輸出数量が1年2カ月ぶりに増加
この数字をオーソドックスに評価すると、円安が前年より進んで輸出額が増えたが、火力発電向け燃料の輸入額が増加し、伸び率は輸入の方が高かったため、貿易赤字が膨らんだ、ということになる。
ただ、今回は輸出数量が注目された。7月は1年2カ月ぶりに増加に転じ、前年比1.8%増えたからだ。地域別では米国向けが0.5%増、EU向けは1.9%増と低いながらも伸びた一方、中国を含むアジア向けは1.6%減 だった。また、円安の恩恵を受けやすい自動車に限ると、輸出台数は、米国向けが7.8%増と好調だったものの、中国向けは13.7%減、EUは19.1%減で、自動車全体では0.2%増の51万台余にとどまった。
こうした数字は、今後の見通しも含めて、見方が分かれるところで、大手紙の見出しも、真っ二つに割れた。

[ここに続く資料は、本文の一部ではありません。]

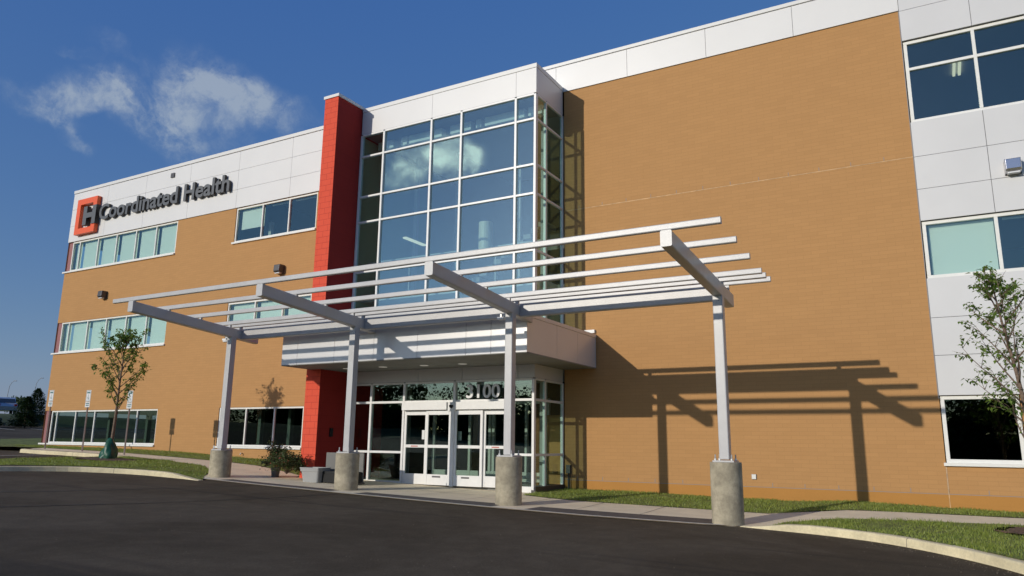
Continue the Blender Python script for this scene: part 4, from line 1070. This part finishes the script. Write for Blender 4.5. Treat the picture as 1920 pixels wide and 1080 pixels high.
def round_tree(x, y, h, r, seed, label, m='far_leaf', group=None):
    z = G(x, y); rnd = random.Random(seed); t = thing('broadleaf_tree', (x, y, z), label, 'tree', group)
    MB().tube([(x, y, z-.1), (x, y, z+h*.7)], [.15, .05], 6).build('trunk', 'bark', t); lm = MB()
    bl = [(rnd.gauss(0, r*.45), rnd.gauss(0, r*.45), z+h*rnd.uniform(.45, .92)) for _ in range(9)]
    for k in range(1700):
        b = bl[rnd.randrange(9)]; p = Vector((x+b[0]+rnd.gauss(0, r*.25), y+b[1]+rnd.gauss(0, r*.25), b[2]+rnd.gauss(0, r*.2))); s = rnd.uniform(.15, .3)
        ax = Vector((rnd.gauss(0, 1), rnd.gauss(0, 1), rnd.gauss(0, 1))).normalized(); sd = ax.orthogonal().normalized()*s*.5
        lm.add([p, p+ax*s*.5+sd, p+ax*s, p+ax*s*.5-sd], [(0, 1, 2, 3)])
    lm.build('crown', m, t)
round_tree(-107, 33.3, 2.5, 1.2, 3, 'small round tree behind the parked cars at far left')
def car(x, y, rz, paint_, label):
    z = G(x, y); t = thing('parked_car', (x, y, z), label, 'car', 'cars parked on the bank', local=True, rz=rz)
    prof = [(-2.2, .35), (-2.25, .75), (-2.15, 1.0), (-1.75, 1.12), (-1.35, 1.58), (-.9, 1.70), (.5, 1.70), (.95, 1.55), (1.35, 1.08), (2.05, .95), (2.25, .75), (2.25, .35)]
    m = MB(); rings = []
    for yy, k in ((-.88, .9), (-.9, 1), (.9, 1), (.88, .9)): rings.append([(px_, yy*(1 if pz < 1.1 else .84), .35+(pz-.35)*(1 if k == 1 else .985)) for px_, pz in prof])
    m.loft(rings); b = m.build('body', paint_, t, bevel=.03)
    for s in (-1, 1):
        g = MB(); yy = s*.80
        g.add([(-1.28, s*.87, 1.12), (.98+.2, s*.87, 1.1), (.85, s*.775, 1.52), (-1.12, s*.775, 1.54)], [(0, 1, 2, 3)]); g.build('side_window', 'car_glass', b)
        for xx in (-1.35, 1.4):
            w = MB(); w.smooth = False; w.loft([[(xx+.34*math.cos(2*PI*k/20), s*.92-.0, .34+.34*math.sin(2*PI*k/20)) for k in range(20)], [(xx+.34*math.cos(2*PI*k/20), s*.70, .34+.34*math.sin(2*PI*k/20)) for k in range(20)]]); wh = w.build('wheel', 'tyre', t)
            w = MB(); w.loft([[(xx+.2*math.cos(2*PI*k/12), s*.93, .34+.2*math.sin(2*PI*k/12)) for k in range(12)], [(xx+.2*math.cos(2*PI*k/12), s*.9, .34+.2*math.sin(2*PI*k/12)) for k in range(12)]]); w.build('rim', 'chrome', wh)
        MB().box(2.2, 2.27, s*.55, s*.85, .72, .88).build('headlight', 'headlight', t); MB().box(-2.27, -2.2, s*.6, s*.86, .8, 1.0).build('tail_light', 'tail_red', t)
    g = MB(); g.add([(1.36, -.74, 1.1), (1.36, .74, 1.1), (.99, .68, 1.53), (.99, -.68, 1.53)], [(0, 1, 2, 3)]); g.build('windscreen', 'car_glass', b)
    g = MB(); g.add([(-1.76, -.74, 1.14), (-1.76, .74, 1.14), (-1.39, .68, 1.54), (-1.39, -.68, 1.54)], [(3, 2, 1, 0)]); g.build('rear_window', 'car_glass', b)
car(-83.5, 17.5, RAD(152), 'car_white', 'white car on the bank at the left edge of the frame')
car(-84.5, 20.9, RAD(160), 'car_silver', 'pale silver car on the bank, next to the dark conifers')
def street_lamp(x, y, h, label, rz=0.0):
    z = G(x, y); t = thing('street_lamp', (x, y, z), label, 'street lamp', 'tall lamps beyond the bank', local=True, rz=rz)
    MB().tube([(0, 0, 0), (.0, 0, h*.6), (.12, 0, h*.86), (.45, 0, h*.96), (.8, 0, h)], [.06, .05, .04, .035, .03], 8).build('pole', 'pole_metal', t)
    MB().box(.75, 1.2, -.1, .1, h-.05, h+.05).build('lamp_head', 'pole_metal', t, bevel=.03)
street_lamp(-134.4, 45.8, 6.2, 'thin tall lamp with bent arm, the left one beyond the parked cars', RAD(30))
street_lamp(-132.7, 49.1, 6.9, 'thin tall lamp with bent arm, the right one above the conifers', RAD(30))

# tree belt across the road, seen only as reflection in the panes
rnd = random.Random(77); lm = MB()
for k in range(34):
    x = -150+k*7.5+rnd.uniform(-2, 2); y = -88+rnd.uniform(-8, 8)
    h = rnd.uniform(6.0, 9.5)*(1.1 if noise.noise(Vector((x*.05, 0, 0))) > 0 else .8); z = G(x, y)
    lm.tube([(x, y, z-.2), (x, y, z+h*.6)], [.25, .1], 5)
    bl = [(rnd.gauss(0, 2.2), rnd.gauss(0, 2), z+h*rnd.uniform(.05, .9)) for _ in range(12)]
    for j in range(1700):
        p = Vector((x+rnd.gauss(0, 3.6), y+rnd.gauss(0, 1.2), z+rnd.uniform(0, 3.4))); s = rnd.uniform(.4, .75)
        ax = Vector((rnd.gauss(0, 1), rnd.gauss(0, 1), rnd.gauss(0, 1))).normalized(); sd = ax.orthogonal().normalized()*s*.5
        lm.add([p, p+ax*s*.5+sd, p+ax*s, p+ax*s*.5-sd], [(0, 1, 2, 3)])
    for j in range(3000):
        b = bl[rnd.randrange(12)]; p = Vector((x+b[0]+rnd.gauss(0, 1.3), y+b[1]+rnd.gauss(0, 1.1), b[2]+rnd.gauss(0, .9))); s = rnd.uniform(.3, .65)
        ax = Vector((rnd.gauss(0, 1), rnd.gauss(0, 1), rnd.gauss(0, 1))).normalized(); sd = ax.orthogonal().normalized()*s*.5
        lm.add([p, p+ax*s*.5+sd, p+ax*s, p+ax*s*.5-sd], [(0, 1, 2, 3)])
o = lm.build('tree_belt', 'far_leaf'); tag(o, 'belt of broadleaf trees across the road, mirrored in the glass', kind='stuff')

for o in LOCALS:
    pass
for o in bpy.data.objects:
    if '_local' in o: del o['_local']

発表翌日の8月20日朝刊 の分析記事は、「輸出 足踏みの兆し」(日経)、「円安でも貿易赤字続く 勢い欠く輸出」(朝日)と悲観的な2紙に対し、読売は輸出数量増加を評価して「貿易赤字改善へ期待」と した。毎日は共同通信社電をそのまま使った模様だが、見出しは「輸出回復 鮮明に」と肯定的に評価した。